Her defense team said they will appeal the verdict and press for her full acquittal, lawyer Svetlana Sidorkina said.

The court excluded the search of Osipova’s apartment from consideration, leaving only two episodes - two “sting operations,” Sidorkina said, adding that they were absolutely illegal.

“We will insist that the two witnesses, as well as operatives and ‘buyer’ were persons with an interest at stake,” she said.

Osipova, 28, was arrested in 2010 and imprisoned for ten years late last year after police found four grams of heroin at her home in the west Russian city of Smolensk. Osipova said the drugs were planted on her by officers after she refused to provide them with information on her husband, Sergei Fomchenkov, an activist with the unregistered Other Russia opposition party.

Osipova is the mother of a five-year-old child and suffers from diabetes. Her sentence was overturned on appeal in February after then President Dmitry Medvedev called it “overly harsh,” and called for a new probe. The court refused, however, to free Osipova on bail.

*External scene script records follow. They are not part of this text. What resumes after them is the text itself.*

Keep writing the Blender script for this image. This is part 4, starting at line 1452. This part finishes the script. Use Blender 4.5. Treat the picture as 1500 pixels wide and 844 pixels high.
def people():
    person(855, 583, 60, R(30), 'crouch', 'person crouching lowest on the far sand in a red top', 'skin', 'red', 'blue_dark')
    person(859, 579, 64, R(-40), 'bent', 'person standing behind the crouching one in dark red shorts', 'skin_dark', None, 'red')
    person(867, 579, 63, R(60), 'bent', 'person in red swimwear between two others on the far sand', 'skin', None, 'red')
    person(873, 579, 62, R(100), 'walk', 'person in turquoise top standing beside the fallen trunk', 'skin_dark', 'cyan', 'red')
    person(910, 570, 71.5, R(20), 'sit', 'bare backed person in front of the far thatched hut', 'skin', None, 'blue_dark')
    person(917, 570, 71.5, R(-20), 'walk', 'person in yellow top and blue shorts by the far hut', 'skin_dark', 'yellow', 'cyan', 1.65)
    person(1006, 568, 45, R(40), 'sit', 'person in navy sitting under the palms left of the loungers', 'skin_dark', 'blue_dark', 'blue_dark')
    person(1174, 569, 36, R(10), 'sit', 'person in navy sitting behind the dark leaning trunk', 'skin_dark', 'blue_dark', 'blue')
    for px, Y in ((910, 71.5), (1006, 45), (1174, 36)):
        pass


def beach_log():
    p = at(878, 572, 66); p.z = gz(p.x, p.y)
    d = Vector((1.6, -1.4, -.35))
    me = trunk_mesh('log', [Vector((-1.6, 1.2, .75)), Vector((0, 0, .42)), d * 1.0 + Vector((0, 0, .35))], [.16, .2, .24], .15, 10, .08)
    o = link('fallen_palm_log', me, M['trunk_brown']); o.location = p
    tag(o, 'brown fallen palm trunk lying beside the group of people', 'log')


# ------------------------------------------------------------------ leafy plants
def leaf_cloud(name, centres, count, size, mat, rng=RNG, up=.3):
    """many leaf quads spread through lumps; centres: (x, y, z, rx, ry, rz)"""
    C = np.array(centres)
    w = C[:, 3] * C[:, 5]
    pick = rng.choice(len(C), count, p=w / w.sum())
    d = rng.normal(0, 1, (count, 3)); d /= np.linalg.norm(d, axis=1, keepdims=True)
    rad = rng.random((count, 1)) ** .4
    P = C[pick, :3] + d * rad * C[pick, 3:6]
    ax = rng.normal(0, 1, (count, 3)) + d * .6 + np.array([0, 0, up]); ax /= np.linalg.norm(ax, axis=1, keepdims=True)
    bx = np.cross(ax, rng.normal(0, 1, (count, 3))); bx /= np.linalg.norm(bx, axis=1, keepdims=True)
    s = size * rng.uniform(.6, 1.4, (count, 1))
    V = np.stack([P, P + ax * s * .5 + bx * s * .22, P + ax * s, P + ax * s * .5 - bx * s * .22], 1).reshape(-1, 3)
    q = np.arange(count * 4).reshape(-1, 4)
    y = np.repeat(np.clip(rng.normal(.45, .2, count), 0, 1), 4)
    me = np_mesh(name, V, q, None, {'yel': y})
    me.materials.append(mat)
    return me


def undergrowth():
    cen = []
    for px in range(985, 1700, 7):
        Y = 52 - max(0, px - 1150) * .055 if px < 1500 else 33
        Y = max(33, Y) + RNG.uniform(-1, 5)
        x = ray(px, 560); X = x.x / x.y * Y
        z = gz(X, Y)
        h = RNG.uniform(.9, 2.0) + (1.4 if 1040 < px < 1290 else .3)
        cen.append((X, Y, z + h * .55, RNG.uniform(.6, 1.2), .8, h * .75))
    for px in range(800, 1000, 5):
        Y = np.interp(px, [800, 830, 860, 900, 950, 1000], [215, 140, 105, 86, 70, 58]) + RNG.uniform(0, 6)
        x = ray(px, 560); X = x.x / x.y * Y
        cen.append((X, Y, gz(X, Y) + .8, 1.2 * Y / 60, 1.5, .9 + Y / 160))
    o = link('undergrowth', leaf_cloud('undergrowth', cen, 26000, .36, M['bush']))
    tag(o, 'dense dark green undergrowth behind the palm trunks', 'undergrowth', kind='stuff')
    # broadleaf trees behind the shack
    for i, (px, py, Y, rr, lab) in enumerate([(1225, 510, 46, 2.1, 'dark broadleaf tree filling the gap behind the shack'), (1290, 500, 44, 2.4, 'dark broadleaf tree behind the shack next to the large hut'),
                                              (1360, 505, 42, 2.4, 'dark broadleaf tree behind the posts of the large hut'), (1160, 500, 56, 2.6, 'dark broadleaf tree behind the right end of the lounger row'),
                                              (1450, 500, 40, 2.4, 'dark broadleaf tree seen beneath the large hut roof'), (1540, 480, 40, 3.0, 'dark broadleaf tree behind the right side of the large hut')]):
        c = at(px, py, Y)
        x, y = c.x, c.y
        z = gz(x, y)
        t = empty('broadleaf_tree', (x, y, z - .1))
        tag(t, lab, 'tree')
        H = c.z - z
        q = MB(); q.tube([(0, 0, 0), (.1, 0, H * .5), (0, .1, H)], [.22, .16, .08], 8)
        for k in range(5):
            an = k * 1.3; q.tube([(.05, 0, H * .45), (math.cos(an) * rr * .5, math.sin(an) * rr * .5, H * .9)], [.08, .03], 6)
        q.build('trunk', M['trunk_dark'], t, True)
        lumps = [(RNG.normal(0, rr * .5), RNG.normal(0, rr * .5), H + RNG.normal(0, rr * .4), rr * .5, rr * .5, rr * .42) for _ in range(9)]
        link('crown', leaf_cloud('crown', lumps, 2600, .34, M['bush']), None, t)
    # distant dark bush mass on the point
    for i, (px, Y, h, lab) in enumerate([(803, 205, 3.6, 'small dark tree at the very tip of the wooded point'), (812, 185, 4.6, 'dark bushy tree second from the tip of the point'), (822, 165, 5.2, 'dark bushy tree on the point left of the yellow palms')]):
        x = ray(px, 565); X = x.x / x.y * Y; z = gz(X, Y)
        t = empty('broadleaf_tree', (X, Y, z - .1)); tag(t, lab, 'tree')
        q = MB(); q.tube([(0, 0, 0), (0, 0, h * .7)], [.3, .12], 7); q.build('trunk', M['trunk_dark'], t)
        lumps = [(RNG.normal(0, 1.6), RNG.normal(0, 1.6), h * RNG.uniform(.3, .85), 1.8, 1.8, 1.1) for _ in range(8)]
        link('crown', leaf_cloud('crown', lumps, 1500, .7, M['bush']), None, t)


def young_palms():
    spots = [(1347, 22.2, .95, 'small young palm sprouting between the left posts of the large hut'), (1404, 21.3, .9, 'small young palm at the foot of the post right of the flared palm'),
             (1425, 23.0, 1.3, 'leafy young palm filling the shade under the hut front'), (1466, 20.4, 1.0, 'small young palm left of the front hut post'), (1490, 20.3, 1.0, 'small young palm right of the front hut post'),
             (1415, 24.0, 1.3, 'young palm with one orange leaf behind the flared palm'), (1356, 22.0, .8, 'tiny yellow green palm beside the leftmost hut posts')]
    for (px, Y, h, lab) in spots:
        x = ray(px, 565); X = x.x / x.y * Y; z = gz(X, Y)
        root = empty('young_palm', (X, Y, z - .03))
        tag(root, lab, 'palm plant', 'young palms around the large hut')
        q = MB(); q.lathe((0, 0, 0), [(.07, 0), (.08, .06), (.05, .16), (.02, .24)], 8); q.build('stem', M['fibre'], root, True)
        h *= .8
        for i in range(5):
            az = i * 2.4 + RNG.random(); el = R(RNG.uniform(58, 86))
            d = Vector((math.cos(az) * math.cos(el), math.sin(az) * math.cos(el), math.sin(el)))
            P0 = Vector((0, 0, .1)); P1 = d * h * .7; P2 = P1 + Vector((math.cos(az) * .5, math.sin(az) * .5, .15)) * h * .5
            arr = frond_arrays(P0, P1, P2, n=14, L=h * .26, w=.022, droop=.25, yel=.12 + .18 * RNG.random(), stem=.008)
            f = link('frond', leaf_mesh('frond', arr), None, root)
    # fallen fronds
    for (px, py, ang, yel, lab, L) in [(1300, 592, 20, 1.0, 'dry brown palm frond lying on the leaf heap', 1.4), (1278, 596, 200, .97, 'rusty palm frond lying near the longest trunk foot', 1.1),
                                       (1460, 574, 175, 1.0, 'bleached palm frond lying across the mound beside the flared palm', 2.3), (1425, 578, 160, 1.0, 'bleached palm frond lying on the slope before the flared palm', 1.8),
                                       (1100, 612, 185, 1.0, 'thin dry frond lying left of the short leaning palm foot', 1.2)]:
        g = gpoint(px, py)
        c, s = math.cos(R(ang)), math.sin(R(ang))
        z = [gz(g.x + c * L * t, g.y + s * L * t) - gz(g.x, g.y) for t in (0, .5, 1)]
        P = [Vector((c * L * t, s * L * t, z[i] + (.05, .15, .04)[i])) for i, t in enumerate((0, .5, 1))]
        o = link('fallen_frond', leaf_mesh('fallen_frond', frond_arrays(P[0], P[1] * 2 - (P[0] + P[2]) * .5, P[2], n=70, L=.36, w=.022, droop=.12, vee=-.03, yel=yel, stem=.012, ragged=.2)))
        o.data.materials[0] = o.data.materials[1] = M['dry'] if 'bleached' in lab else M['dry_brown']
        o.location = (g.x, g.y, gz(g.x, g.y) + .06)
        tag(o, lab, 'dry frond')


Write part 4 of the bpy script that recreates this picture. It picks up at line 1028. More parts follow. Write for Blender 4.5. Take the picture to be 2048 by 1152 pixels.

Osipova has been politically active since the early 2000s, when she was a member of radical writer and politician Eduard Limonov’s now-outlawed National Bolshevik Party. Limonov is now head of the Other Russia party.

Osipova received a boost in her bid for freedom earlier this week when the court ruled to consider a statement by a witness that the drugs were planted on her. Witness Anton Mandrik's evidence was allowed after he passed a lie-detector test. He told the court he had received threats from police not to testify.